Sunday, May 17, 2009

Zero-Down Mortgage

Zero-Down Mortgage
By Larry Cox, Jr

The mortgage industry has seen quite the cataclysmic shift over the past 24 months. Programs have been eliminated and guidelines have been drastically tightened in an attempt to bring stability and accountability back into an industry that allowed its standards to be lowered and guidelines abused through a series of political and bureaucratic decisions that could fill a tome of its own. An entire category of zero down mortgage programs has been eliminated in the aftermath.

As recently as 2007 Fannie Mae and Freddie Mac, both government sponsored entities now in receivership, allowed for no money down mortgages to scores as low as 620 with full income documentation. One program however, allowed for the buyer to state and additional 25% of the gross earning as undocumented stated income. You can just imagine the abuse this lead to. FHA even had a version of zero down financing believe it or not. While the venerable old government agency with depression era roots never flat out allowed a zero down mortgage loan they did allow the contract sales price to be manipulated to achieve the same outcome.

Here’s how it worked, the seller was allowed to funnel the required 3% down payment through a disinterested (a loosely applied term) third party which acted as a charitable (another questionable descriptive) organization who would in turn provide the down payment to the buyer at closing. This is on top of raising the sales price by as much as 6% to cover the buyer’s closing costs. This translates to a nine-percent inflation in property values nationwide on many FHA financed properties. Needless to say the delinquency and foreclosure rate on these loans is higher than traditional FHA loans. Credit scores were not considered on FHA loans during this period of loose lending standards. Congress outlawed seller funded down payment assistance programs in October 2007.

Sub prime lenders took the madness to a whole new level. While scores were relatively important in the world of sub prime lending income documentation was less of a concern. Sub prime investors, with the backing of Wall Street firms such as Bear Stearns, Lehman Brothers, and Merrill Lynch to name a few, actually allowed borrowers with scores as low as 580 to merely “state” their monthly household earnings. Again, you can just imagine the abuse this led to. When you hear stories of migrant workers being foreclosed on in Arizona and California in $700,000 homes and wonder how they bought them in the first place, now you know.

The news from the housing front isn’t all gloomy for there is one ray of sunshine for cash strapped homebuyers in these darkest of days. There is still a source for a zero down mortgage and it is the USDA 100% home loan program commonly referred to as the RD or rural development program. Now before you say “here we go again” or “didn’t we learn our lessons” you must understand that this program has been in existence for many years and has a portfolio of loans that are performing much better than the national average.

The reasons for the success of the program are easy to outline. The USDA zero down mortgage program has always required full income documentation with a verified two year work history. Partially stated income has never been acceptable on USDA loans. The current minim score requirement is 620. Historically the program has allowed for lower scores to receive approvals but there had to be quite a few offsetting compensating factors. Credit history is a crucial part of receiving a USDA approval with verifiable trade lines and/or canceled checks to back up repayment histories.

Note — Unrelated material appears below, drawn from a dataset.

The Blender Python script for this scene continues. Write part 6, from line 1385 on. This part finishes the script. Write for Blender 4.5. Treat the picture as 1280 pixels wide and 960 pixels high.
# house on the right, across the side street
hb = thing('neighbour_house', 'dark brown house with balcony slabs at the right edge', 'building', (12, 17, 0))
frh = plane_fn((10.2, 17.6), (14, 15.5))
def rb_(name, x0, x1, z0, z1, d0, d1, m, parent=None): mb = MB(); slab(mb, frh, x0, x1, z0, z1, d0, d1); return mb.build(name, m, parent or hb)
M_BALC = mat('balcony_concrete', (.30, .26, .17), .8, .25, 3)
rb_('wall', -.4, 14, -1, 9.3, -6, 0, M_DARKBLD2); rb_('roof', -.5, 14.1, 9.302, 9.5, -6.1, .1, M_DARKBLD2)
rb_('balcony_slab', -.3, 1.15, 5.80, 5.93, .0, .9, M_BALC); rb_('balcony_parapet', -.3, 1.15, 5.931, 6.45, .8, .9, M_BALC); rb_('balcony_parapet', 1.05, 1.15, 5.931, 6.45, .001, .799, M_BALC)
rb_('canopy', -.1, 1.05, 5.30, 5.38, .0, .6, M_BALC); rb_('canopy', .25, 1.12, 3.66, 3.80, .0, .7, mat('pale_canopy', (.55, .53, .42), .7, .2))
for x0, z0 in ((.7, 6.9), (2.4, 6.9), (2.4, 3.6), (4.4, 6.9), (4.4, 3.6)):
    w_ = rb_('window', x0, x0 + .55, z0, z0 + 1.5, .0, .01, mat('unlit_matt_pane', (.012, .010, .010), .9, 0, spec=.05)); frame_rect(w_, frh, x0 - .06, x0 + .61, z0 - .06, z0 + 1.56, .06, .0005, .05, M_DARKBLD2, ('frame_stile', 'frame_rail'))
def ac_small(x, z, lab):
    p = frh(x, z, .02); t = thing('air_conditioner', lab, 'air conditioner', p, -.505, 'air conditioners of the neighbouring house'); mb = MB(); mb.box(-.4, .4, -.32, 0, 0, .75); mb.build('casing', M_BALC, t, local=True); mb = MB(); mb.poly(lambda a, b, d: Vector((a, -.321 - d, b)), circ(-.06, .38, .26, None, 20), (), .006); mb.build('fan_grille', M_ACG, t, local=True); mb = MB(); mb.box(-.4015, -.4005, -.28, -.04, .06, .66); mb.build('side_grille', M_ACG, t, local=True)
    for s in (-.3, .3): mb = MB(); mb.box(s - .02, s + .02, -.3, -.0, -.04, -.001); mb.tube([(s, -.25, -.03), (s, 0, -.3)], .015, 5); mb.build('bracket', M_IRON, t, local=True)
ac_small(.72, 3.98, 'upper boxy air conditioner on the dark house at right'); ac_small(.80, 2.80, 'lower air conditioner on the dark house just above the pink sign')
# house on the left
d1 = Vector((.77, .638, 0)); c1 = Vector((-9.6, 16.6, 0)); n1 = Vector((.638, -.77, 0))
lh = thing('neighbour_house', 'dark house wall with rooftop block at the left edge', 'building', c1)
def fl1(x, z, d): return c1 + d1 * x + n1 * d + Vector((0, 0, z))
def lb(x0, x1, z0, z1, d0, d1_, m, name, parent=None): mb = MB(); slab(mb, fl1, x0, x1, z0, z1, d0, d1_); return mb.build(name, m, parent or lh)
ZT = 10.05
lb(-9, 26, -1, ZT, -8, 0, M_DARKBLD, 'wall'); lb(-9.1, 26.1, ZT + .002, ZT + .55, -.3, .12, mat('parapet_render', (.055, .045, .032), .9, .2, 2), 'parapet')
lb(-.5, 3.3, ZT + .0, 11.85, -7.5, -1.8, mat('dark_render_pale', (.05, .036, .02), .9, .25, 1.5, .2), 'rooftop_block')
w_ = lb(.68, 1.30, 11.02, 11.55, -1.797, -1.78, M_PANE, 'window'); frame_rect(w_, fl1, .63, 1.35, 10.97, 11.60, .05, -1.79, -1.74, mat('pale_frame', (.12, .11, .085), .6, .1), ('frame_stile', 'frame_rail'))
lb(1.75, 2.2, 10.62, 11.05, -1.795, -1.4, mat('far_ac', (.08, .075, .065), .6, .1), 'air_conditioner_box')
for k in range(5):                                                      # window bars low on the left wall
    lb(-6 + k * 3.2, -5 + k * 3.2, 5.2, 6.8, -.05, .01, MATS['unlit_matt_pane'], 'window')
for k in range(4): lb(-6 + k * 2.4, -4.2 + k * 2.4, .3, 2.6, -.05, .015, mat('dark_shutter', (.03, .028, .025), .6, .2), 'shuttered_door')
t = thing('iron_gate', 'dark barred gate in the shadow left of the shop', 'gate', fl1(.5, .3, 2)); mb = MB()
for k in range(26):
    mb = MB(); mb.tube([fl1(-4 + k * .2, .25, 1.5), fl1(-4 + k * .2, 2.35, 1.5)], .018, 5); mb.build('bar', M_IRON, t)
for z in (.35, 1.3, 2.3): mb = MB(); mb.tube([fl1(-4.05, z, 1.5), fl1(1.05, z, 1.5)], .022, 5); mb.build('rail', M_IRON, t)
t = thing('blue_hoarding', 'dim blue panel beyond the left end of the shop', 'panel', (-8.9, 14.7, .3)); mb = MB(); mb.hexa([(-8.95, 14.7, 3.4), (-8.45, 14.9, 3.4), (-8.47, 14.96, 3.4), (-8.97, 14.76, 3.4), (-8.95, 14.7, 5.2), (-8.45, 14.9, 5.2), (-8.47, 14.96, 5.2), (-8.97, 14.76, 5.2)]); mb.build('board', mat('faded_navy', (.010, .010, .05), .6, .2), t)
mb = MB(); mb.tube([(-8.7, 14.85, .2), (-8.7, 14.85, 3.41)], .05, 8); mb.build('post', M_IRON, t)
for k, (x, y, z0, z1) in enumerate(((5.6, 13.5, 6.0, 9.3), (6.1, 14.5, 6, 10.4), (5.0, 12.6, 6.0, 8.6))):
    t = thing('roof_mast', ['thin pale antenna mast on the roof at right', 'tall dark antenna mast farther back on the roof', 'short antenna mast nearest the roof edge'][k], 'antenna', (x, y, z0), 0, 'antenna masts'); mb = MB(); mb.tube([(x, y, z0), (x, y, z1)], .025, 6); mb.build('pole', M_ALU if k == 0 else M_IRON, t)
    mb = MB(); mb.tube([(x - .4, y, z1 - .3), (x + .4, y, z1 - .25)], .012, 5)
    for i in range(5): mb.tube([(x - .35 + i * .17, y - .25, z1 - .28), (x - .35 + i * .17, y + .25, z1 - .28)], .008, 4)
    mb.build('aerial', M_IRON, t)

All USDA loans require a 2% guaranty fee that is financed over and above the purchase price. This fee is used to offset the need for private mortgage insurance (PMI) which is a big saving’s monthly. In April 2009 a long awaited improvement to an already great program finally took effect. That was the simplification and streamlining of the income limits imposed under the program. In a nutshell the changes mean more people qualify for the zero down mortgage loan and more properties, especially those of higher value, are now eligible.

The program is geographically restricted but there is an easy web site sponsored by the USDA to check the eligibility of a potential property. In middle Tennessee one company has even sponsored a web site, www.easybuytnhomes.com, featuring USDA eligible homes currently listed for sale. This site features additional information on the program as well. To speak with a USDA loan professional call 866-220-9646 for a free consultation.

There has never been a better time to purchase a new home. Rates are at historical lows and home values are at rock bottom. Thanks to a well managed government loan program there is a way for the homebuyer with a solid work history and positive credit history to take advantage of a great zero down mortgage.